- RECORDED INFORMATION
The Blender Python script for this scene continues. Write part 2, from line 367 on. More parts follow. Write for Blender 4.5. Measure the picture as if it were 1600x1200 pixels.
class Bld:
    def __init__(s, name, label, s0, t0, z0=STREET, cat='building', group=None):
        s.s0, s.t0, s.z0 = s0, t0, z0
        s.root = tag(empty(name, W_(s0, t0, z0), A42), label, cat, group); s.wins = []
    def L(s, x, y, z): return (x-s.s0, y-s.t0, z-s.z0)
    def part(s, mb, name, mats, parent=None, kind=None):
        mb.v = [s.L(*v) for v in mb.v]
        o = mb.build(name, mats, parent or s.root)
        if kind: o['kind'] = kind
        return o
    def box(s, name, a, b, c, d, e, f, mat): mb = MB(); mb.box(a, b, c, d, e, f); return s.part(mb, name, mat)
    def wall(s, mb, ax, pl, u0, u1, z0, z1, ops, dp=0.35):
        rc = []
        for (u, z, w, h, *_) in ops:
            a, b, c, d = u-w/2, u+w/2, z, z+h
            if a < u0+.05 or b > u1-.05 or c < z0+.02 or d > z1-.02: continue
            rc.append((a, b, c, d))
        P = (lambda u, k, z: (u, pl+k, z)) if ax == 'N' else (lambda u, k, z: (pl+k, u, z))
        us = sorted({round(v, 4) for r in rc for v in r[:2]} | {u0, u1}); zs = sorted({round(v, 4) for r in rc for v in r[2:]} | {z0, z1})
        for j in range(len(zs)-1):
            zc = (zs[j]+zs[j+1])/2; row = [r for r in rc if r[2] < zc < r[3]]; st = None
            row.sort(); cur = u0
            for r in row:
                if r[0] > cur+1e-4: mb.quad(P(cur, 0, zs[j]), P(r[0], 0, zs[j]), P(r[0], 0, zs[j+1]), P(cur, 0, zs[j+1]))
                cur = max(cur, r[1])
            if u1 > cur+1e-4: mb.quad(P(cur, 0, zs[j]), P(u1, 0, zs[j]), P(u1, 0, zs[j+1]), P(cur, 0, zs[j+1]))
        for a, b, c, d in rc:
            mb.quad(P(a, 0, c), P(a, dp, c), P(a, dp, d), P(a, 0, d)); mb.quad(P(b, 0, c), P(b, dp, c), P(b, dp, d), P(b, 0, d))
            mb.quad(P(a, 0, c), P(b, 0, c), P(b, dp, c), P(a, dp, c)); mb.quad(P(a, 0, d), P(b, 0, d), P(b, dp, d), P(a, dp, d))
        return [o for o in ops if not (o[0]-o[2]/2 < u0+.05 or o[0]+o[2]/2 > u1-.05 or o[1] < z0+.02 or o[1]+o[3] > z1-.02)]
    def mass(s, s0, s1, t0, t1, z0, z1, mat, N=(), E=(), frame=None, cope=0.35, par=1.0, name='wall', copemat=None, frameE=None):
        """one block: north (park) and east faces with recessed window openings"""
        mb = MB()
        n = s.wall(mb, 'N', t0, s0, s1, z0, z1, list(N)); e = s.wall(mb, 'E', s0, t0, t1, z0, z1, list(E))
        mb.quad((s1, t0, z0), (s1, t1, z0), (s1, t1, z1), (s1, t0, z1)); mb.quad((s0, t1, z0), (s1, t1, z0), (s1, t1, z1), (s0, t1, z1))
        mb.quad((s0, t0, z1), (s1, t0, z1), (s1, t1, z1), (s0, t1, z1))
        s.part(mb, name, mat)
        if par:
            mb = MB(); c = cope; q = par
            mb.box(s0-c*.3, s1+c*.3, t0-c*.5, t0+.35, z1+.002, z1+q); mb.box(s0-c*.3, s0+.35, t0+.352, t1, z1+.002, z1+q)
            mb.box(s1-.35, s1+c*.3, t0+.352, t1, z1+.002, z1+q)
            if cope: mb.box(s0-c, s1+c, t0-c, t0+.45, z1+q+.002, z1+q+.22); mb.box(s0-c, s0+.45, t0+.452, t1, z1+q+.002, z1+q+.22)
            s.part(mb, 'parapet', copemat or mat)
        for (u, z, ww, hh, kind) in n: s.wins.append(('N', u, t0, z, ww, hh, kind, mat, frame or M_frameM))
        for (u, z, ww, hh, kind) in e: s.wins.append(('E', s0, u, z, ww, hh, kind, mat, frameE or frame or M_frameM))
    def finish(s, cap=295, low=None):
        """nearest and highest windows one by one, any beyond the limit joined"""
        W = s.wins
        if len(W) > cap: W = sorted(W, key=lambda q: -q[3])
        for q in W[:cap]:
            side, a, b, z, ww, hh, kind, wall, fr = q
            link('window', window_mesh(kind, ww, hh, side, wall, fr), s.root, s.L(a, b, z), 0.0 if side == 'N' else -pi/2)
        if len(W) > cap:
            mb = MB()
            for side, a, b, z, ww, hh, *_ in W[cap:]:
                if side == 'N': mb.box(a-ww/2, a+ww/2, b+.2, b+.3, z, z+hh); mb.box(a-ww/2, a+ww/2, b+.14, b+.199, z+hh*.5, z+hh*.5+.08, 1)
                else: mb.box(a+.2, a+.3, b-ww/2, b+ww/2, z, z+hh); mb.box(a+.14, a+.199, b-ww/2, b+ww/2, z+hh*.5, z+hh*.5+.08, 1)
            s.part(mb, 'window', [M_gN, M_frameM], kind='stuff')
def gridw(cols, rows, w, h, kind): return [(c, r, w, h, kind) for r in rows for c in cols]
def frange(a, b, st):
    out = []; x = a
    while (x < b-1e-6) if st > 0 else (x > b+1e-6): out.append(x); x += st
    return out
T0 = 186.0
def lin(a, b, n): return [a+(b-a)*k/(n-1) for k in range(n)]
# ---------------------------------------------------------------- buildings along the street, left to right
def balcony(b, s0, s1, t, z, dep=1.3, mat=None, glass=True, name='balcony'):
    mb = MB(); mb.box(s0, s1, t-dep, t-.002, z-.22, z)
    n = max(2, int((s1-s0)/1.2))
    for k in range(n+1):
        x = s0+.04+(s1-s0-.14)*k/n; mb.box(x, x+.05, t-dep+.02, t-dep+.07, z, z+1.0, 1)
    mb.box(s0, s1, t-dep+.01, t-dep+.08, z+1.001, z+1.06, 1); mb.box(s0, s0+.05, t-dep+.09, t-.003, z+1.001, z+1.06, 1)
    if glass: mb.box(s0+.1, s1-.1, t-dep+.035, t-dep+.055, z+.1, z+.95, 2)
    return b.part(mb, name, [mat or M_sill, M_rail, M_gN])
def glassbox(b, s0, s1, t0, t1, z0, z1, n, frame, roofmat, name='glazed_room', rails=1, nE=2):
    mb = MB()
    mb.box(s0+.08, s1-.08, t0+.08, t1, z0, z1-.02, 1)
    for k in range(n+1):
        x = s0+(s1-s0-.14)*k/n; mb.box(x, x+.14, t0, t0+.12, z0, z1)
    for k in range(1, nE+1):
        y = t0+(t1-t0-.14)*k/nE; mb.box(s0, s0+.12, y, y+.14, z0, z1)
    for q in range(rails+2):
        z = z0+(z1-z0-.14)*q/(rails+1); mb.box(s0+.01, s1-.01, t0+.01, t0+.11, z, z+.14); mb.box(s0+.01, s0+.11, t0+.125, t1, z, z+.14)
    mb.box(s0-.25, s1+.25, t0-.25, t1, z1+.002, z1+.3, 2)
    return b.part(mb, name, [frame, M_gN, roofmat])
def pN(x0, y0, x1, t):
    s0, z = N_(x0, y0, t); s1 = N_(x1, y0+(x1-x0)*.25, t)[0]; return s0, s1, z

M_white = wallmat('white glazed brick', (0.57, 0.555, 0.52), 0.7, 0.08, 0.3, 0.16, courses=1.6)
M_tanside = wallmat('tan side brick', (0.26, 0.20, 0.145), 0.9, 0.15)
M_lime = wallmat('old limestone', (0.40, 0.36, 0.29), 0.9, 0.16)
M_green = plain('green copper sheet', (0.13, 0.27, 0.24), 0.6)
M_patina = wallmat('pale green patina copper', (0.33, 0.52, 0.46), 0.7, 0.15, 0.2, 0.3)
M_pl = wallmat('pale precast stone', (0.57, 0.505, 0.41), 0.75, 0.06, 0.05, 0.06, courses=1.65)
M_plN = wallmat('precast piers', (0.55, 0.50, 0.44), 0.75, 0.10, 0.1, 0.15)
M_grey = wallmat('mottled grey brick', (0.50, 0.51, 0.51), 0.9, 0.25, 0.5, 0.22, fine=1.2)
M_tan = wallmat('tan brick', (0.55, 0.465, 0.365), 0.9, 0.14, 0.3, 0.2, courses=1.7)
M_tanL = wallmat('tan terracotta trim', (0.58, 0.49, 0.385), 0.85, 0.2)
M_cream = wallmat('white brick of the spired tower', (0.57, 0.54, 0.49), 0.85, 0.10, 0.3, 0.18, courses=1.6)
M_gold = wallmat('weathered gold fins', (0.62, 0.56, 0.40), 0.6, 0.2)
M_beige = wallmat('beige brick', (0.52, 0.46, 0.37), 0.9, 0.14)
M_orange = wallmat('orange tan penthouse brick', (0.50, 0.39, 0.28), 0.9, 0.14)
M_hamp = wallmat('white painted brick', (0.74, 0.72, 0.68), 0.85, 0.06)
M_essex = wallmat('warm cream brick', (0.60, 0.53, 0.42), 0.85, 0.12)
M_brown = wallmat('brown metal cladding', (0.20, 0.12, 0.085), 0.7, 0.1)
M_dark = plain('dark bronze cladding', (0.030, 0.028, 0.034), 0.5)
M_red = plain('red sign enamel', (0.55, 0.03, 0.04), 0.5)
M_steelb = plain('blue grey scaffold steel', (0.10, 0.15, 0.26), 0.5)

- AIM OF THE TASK
Report all lines of the data that include the word "part".

- WRITTEN REPLY
The Blender Python script for this scene continues. Write part 2, from line 367 on. More parts follow. Write for Blender 4.5. Measure the picture as if it were 1600x1200 pixels.
    def part(s, mb, name, mats, parent=None, kind=None):
    def box(s, name, a, b, c, d, e, f, mat): mb = MB(); mb.box(a, b, c, d, e, f); return s.part(mb, name, mat)
        s.part(mb, name, mat)
            s.part(mb, 'parapet', copemat or mat)
            s.part(mb, 'window', [M_gN, M_frameM], kind='stuff')
    return b.part(mb, name, [mat or M_sill, M_rail, M_gN])
    return b.part(mb, name, [frame, M_gN, roofmat])